(Dataset entries)
-- -- --

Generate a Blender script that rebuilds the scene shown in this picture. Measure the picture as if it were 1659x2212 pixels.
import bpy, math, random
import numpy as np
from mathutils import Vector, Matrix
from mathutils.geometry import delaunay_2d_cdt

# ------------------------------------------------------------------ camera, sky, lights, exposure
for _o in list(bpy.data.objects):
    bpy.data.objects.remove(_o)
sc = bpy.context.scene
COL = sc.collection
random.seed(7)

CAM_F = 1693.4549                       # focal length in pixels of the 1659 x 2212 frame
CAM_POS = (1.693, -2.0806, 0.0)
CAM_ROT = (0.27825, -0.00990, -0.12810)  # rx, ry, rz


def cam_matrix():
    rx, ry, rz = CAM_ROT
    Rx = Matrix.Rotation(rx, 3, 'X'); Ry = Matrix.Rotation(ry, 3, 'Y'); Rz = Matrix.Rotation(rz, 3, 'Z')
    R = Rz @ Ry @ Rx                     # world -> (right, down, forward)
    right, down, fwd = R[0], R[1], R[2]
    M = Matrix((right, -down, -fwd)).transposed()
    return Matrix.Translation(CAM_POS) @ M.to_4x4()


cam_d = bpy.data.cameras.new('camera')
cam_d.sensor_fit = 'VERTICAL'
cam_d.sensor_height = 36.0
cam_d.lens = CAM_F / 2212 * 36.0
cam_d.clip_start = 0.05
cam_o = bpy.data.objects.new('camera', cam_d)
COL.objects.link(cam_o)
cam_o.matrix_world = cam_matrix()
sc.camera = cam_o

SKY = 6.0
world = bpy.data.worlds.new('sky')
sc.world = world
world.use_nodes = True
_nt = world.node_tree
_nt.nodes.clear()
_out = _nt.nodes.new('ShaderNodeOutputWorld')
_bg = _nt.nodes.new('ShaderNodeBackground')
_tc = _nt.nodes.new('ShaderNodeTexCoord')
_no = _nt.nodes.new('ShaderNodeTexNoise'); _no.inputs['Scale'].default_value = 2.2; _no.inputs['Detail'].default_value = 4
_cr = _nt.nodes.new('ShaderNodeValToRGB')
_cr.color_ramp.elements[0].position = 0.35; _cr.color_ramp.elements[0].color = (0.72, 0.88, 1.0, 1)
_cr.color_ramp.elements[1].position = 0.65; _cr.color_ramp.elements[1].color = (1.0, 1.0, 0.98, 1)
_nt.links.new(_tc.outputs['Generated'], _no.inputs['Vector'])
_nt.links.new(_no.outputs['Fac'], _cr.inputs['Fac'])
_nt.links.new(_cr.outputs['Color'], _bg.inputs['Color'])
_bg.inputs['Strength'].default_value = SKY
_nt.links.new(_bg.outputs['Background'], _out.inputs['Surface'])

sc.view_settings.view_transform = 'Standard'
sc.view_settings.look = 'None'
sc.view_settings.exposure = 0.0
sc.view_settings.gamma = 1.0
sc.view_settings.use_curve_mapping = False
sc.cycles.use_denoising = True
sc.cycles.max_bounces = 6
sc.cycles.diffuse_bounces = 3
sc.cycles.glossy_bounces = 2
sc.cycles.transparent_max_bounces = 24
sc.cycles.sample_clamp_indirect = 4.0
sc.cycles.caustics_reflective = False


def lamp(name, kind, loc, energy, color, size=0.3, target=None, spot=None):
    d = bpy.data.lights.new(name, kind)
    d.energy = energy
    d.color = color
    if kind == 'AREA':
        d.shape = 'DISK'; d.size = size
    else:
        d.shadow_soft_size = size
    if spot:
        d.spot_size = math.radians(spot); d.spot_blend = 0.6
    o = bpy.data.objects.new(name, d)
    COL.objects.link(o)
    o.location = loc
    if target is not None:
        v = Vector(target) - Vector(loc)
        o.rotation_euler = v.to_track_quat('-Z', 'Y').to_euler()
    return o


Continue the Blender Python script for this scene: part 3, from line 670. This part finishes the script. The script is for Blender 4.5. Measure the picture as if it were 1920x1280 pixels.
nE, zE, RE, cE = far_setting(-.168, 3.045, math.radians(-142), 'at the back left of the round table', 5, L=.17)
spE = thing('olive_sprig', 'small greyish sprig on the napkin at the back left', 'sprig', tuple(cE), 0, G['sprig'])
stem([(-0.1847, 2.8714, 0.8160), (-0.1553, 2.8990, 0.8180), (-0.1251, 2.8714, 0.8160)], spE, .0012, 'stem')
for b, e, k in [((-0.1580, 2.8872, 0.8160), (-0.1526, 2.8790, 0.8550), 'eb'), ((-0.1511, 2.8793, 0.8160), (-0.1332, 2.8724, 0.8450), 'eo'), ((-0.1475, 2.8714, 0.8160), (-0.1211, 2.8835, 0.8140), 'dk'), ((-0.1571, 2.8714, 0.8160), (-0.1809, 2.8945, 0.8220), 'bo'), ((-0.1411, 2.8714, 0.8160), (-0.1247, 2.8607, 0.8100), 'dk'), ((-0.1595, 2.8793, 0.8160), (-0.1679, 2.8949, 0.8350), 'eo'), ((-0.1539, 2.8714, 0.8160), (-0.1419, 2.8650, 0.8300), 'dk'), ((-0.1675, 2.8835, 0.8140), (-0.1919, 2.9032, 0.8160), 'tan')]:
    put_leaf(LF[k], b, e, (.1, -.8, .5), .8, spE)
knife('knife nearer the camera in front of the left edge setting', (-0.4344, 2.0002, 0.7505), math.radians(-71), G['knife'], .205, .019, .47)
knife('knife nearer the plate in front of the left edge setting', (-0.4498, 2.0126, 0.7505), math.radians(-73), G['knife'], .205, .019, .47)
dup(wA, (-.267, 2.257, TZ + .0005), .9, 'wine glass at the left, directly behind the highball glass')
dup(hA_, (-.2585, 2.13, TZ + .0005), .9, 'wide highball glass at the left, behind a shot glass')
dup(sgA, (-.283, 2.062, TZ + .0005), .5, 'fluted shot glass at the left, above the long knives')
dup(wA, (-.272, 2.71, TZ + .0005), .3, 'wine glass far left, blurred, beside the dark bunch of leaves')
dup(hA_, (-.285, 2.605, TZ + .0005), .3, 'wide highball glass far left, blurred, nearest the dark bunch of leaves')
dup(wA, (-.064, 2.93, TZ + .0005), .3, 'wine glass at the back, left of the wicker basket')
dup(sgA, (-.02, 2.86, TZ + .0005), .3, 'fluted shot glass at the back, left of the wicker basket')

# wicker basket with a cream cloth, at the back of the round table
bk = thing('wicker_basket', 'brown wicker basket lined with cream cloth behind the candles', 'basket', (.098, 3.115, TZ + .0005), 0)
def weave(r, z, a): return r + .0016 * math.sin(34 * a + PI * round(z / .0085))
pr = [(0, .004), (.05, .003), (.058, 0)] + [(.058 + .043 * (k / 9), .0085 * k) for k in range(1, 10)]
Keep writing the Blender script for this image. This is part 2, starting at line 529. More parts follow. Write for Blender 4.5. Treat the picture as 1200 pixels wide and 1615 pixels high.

-- -- --

## Given request
Type out the entries again, word for word.

## Completed exercise
Generate a Blender script that rebuilds the scene shown in this picture. Measure the picture as if it were 1659x2212 pixels.
import bpy, math, random
import numpy as np
from mathutils import Vector, Matrix
from mathutils.geometry import delaunay_2d_cdt

# ------------------------------------------------------------------ camera, sky, lights, exposure
for _o in list(bpy.data.objects):
    bpy.data.objects.remove(_o)
sc = bpy.context.scene
COL = sc.collection
random.seed(7)

CAM_F = 1693.4549                       # focal length in pixels of the 1659 x 2212 frame
CAM_POS = (1.693, -2.0806, 0.0)
CAM_ROT = (0.27825, -0.00990, -0.12810)  # rx, ry, rz


def cam_matrix():
    rx, ry, rz = CAM_ROT
    Rx = Matrix.Rotation(rx, 3, 'X'); Ry = Matrix.Rotation(ry, 3, 'Y'); Rz = Matrix.Rotation(rz, 3, 'Z')
    R = Rz @ Ry @ Rx                     # world -> (right, down, forward)
    right, down, fwd = R[0], R[1], R[2]
    M = Matrix((right, -down, -fwd)).transposed()
    return Matrix.Translation(CAM_POS) @ M.to_4x4()


cam_d = bpy.data.cameras.new('camera')
cam_d.sensor_fit = 'VERTICAL'
cam_d.sensor_height = 36.0
cam_d.lens = CAM_F / 2212 * 36.0
cam_d.clip_start = 0.05
cam_o = bpy.data.objects.new('camera', cam_d)
COL.objects.link(cam_o)
cam_o.matrix_world = cam_matrix()
sc.camera = cam_o

SKY = 6.0
world = bpy.data.worlds.new('sky')
sc.world = world
world.use_nodes = True
_nt = world.node_tree
_nt.nodes.clear()
_out = _nt.nodes.new('ShaderNodeOutputWorld')
_bg = _nt.nodes.new('ShaderNodeBackground')
_tc = _nt.nodes.new('ShaderNodeTexCoord')
_no = _nt.nodes.new('ShaderNodeTexNoise'); _no.inputs['Scale'].default_value = 2.2; _no.inputs['Detail'].default_value = 4
_cr = _nt.nodes.new('ShaderNodeValToRGB')
_cr.color_ramp.elements[0].position = 0.35; _cr.color_ramp.elements[0].color = (0.72, 0.88, 1.0, 1)
_cr.color_ramp.elements[1].position = 0.65; _cr.color_ramp.elements[1].color = (1.0, 1.0, 0.98, 1)
_nt.links.new(_tc.outputs['Generated'], _no.inputs['Vector'])
_nt.links.new(_no.outputs['Fac'], _cr.inputs['Fac'])
_nt.links.new(_cr.outputs['Color'], _bg.inputs['Color'])
_bg.inputs['Strength'].default_value = SKY
_nt.links.new(_bg.outputs['Background'], _out.inputs['Surface'])

sc.view_settings.view_transform = 'Standard'
sc.view_settings.look = 'None'
sc.view_settings.exposure = 0.0
sc.view_settings.gamma = 1.0
sc.view_settings.use_curve_mapping = False
sc.cycles.use_denoising = True
sc.cycles.max_bounces = 6
sc.cycles.diffuse_bounces = 3
sc.cycles.glossy_bounces = 2
sc.cycles.transparent_max_bounces = 24
sc.cycles.sample_clamp_indirect = 4.0
sc.cycles.caustics_reflective = False


def lamp(name, kind, loc, energy, color, size=0.3, target=None, spot=None):
    d = bpy.data.lights.new(name, kind)
    d.energy = energy
    d.color = color
    if kind == 'AREA':
        d.shape = 'DISK'; d.size = size
    else:
        d.shadow_soft_size = size
    if spot:
        d.spot_size = math.radians(spot); d.spot_blend = 0.6
    o = bpy.data.objects.new(name, d)
    COL.objects.link(o)
    o.location = loc
    if target is not None:
        v = Vector(target) - Vector(loc)
        o.rotation_euler = v.to_track_quat('-Z', 'Y').to_euler()
    return o


Continue the Blender Python script for this scene: part 3, from line 670. This part finishes the script. The script is for Blender 4.5. Measure the picture as if it were 1920x1280 pixels.
nE, zE, RE, cE = far_setting(-.168, 3.045, math.radians(-142), 'at the back left of the round table', 5, L=.17)
spE = thing('olive_sprig', 'small greyish sprig on the napkin at the back left', 'sprig', tuple(cE), 0, G['sprig'])
stem([(-0.1847, 2.8714, 0.8160), (-0.1553, 2.8990, 0.8180), (-0.1251, 2.8714, 0.8160)], spE, .0012, 'stem')
for b, e, k in [((-0.1580, 2.8872, 0.8160), (-0.1526, 2.8790, 0.8550), 'eb'), ((-0.1511, 2.8793, 0.8160), (-0.1332, 2.8724, 0.8450), 'eo'), ((-0.1475, 2.8714, 0.8160), (-0.1211, 2.8835, 0.8140), 'dk'), ((-0.1571, 2.8714, 0.8160), (-0.1809, 2.8945, 0.8220), 'bo'), ((-0.1411, 2.8714, 0.8160), (-0.1247, 2.8607, 0.8100), 'dk'), ((-0.1595, 2.8793, 0.8160), (-0.1679, 2.8949, 0.8350), 'eo'), ((-0.1539, 2.8714, 0.8160), (-0.1419, 2.8650, 0.8300), 'dk'), ((-0.1675, 2.8835, 0.8140), (-0.1919, 2.9032, 0.8160), 'tan')]:
    put_leaf(LF[k], b, e, (.1, -.8, .5), .8, spE)
knife('knife nearer the camera in front of the left edge setting', (-0.4344, 2.0002, 0.7505), math.radians(-71), G['knife'], .205, .019, .47)
knife('knife nearer the plate in front of the left edge setting', (-0.4498, 2.0126, 0.7505), math.radians(-73), G['knife'], .205, .019, .47)
dup(wA, (-.267, 2.257, TZ + .0005), .9, 'wine glass at the left, directly behind the highball glass')
dup(hA_, (-.2585, 2.13, TZ + .0005), .9, 'wide highball glass at the left, behind a shot glass')
dup(sgA, (-.283, 2.062, TZ + .0005), .5, 'fluted shot glass at the left, above the long knives')
dup(wA, (-.272, 2.71, TZ + .0005), .3, 'wine glass far left, blurred, beside the dark bunch of leaves')
dup(hA_, (-.285, 2.605, TZ + .0005), .3, 'wide highball glass far left, blurred, nearest the dark bunch of leaves')
dup(wA, (-.064, 2.93, TZ + .0005), .3, 'wine glass at the back, left of the wicker basket')
dup(sgA, (-.02, 2.86, TZ + .0005), .3, 'fluted shot glass at the back, left of the wicker basket')

# wicker basket with a cream cloth, at the back of the round table
bk = thing('wicker_basket', 'brown wicker basket lined with cream cloth behind the candles', 'basket', (.098, 3.115, TZ + .0005), 0)
def weave(r, z, a): return r + .0016 * math.sin(34 * a + PI * round(z / .0085))
pr = [(0, .004), (.05, .003), (.058, 0)] + [(.058 + .043 * (k / 9), .0085 * k) for k in range(1, 10)]
Keep writing the Blender script for this image. This is part 2, starting at line 529. More parts follow. Write for Blender 4.5. Treat the picture as 1200 pixels wide and 1615 pixels high.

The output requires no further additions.